As soon as a child enters school he or she is compared with others – by grades or other explicit methods. Some children at a pre school age may already have been classified and placed into `ability’ groups.
There is, however, a problem in relating achievement and the progress back to a score – and that is that is that that it is very difficult for one test result to be able to sum up all the progress that had been made – and the potential that is implied. Culture, educational opportunities, drive, ambition and speed of reaction all come into the picture. A single pass or fail score can struggle to sum up the whole of the estimated ability of a child.
Few eleven plus parents can think of the eleven plus as being a vehicle for vocational opportunities.
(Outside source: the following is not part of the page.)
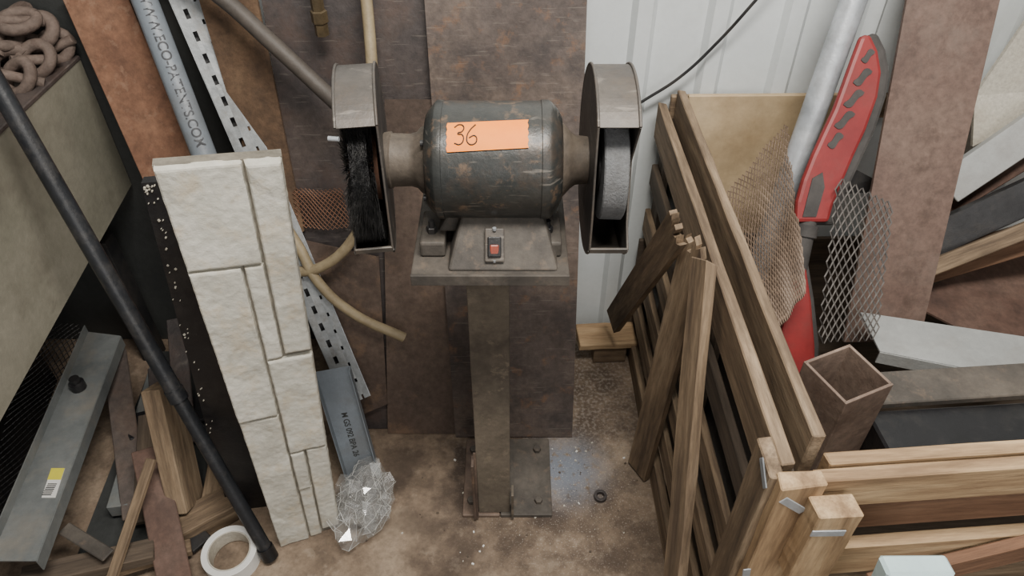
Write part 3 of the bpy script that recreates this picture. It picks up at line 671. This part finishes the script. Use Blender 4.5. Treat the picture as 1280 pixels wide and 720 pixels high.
for li,(sx,sy,sz,sd) in enumerate(((.060,.085,.052,1),(.050,.070,.062,9),(.064,.056,.040,17),(.045,.060,.045,23))):
    bm=bmesh.new();bmesh.ops.create_icosphere(bm,subdivisions=3,radius=1)
    for v in bm.verts:
        p=v.co.copy();o3=Vector((sd,sd*2.1,0))
        cell=noise.voronoi(p*2.6+o3)[0];c1_=cell[1]-cell[0]
        d=1.0+.5*noise.noise(p*1.3+o3)-.35*c1_-.22*random.random()
        v.co=Vector((p.x*sx*d*1.3,p.y*sy*d*1.3,max(-.054,p.z*sz*d*1.15)))
    me=bpy.data.meshes.new('film_%d'%li);bm.to_mesh(me);me.materials.append(mp_)
    o=bpy.data.objects.new('film_%d'%li,me);SC.collection.objects.link(o);o.location=(-.352,.965+.008*li,.056);o.parent=PW
    V=[];F=[];E_=list(bm.edges);random.shuffle(E_)
    for e in E_[:130]:
        a_,b2=e.verts[0].co,e.verts[1].co;k=len(V)
        s_=(b2-a_).cross(Vector((0,0,1)));s_=s_.normalized()*.0004 if s_.length>0 else Vector((.0004,0,0))
        V+=[a_-s_,a_+s_,b2+s_,b2-s_];F.append((k,k+1,k+2,k+3))
    add('creases_%d'%li,V,F,m_crease,PW,mw=Matrix.Translation((-.352,.965+.008*li,.0565)))
    bm.free()
ringm('washer_nut',(.219,1.018,0),.016,.009,.012,m_rustC,None,Matrix.Identity(4))
DB=empty('floor_debris')
for i in range(60):
    x=random.uniform(-.38,.33);y=random.uniform(.86,1.2);r=random.uniform(.001,.003)
    if random.random()<.4:x=random.gauss(.12,.07);y=random.gauss(1.08,.07)
    if random.random()<.15:x=random.gauss(-.1,.03);y=random.gauss(.9,.03)
    box('chip_%d'%i,(x,y,r*.5),(r*2,r*1.4,r),random.choice([m_white,m_cream,m_woodd,m_woodd]),DB,(0,0,random.random()*180),bevel=0)

# ---------------- camera & light ----------------
cam=bpy.data.cameras.new('camera');co=bpy.data.objects.new('camera',cam);SC.collection.objects.link(co)
cam.sensor_width=36;cam.lens=26.02;co.location=(0,0,1.617);co.rotation_euler=(math.radians(48),0,0);cam.clip_start=.02
SC.camera=co
def area(name,loc,tgt,sx,sy,e,col):
    l=bpy.data.lights.new(name,'AREA');l.shape='RECTANGLE';l.size=sx;l.size_y=sy;l.energy=e;l.color=col
    o=bpy.data.objects.new(name,l);SC.collection.objects.link(o);o.location=loc
    o.rotation_euler=(Vector(tgt)-Vector(loc)).to_track_quat('-Z','Y').to_euler()
area('workshop_ceiling_light',(.30,.30,2.8),(0,1.1,.3),1.2,.35,92,(1,.945,.87))
area('behind_camera_light',(1.0,-2.0,1.9),(0,1.1,.6),2.2,1.6,36,(1,.97,.93))  # broad unseen area light behind the camera, aimed at the grinder
wd=bpy.data.worlds.new('world');SC.world=wd;wd.use_nodes=True
wd.node_tree.nodes['Background'].inputs[0].default_value=(1,.98,.95,1);wd.node_tree.nodes['Background'].inputs[1].default_value=.24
Few parents will offer the following words of comfort: “If you pass the eleven plus you will be offered a blue collar job.” It is more likely that parents will be using words like `university’ and `success’. Some eleven plus parents may even be busy explaining to their ten year old the difference between a job and a career.
Eleven plus parents would no doubt prefer their children to act in an even tempered manner – and remain cheerful and calm even when under pressure. Eleven plus children would probably prefer their parents to be even tempered and enthusiastic. In just the same way parents will probably prefer their children to be accommodating rather than hostile and impertinent. How can a single eleven plus pass or fail score hope to pick out a child with little respect for property or the feelings of others?
Ideally a grammar school must want to work with children of roughly the same socioeconomic levels. After all, the school has to work as a cohesive unit. Yet grammar schools must necessarily deal with a wide range of intellectual, emotional, social and physical abilities. Eleven plus selection, however, does not rely on the sum of a child but on the ability of a child to pass a number of questions in a set time.
What the present eleven plus examination does appear to do is to stifle any attempt at originality. At times very bright eleven plus children must become bored with the banality of some questions – and attempt to inject some humour or even offer a ridiculous answer. There can be no place for the absurd or any calculated levity when completing a set of formal multiple choice questions.
The whole of a child’s past has to catch up with the future on a certain day at a certain time. Some children will no doubt keep developing intellectually after the age of eleven. The fifty minute snapshot that is taken on the day of the examination may be in focus for some – but blurred for others.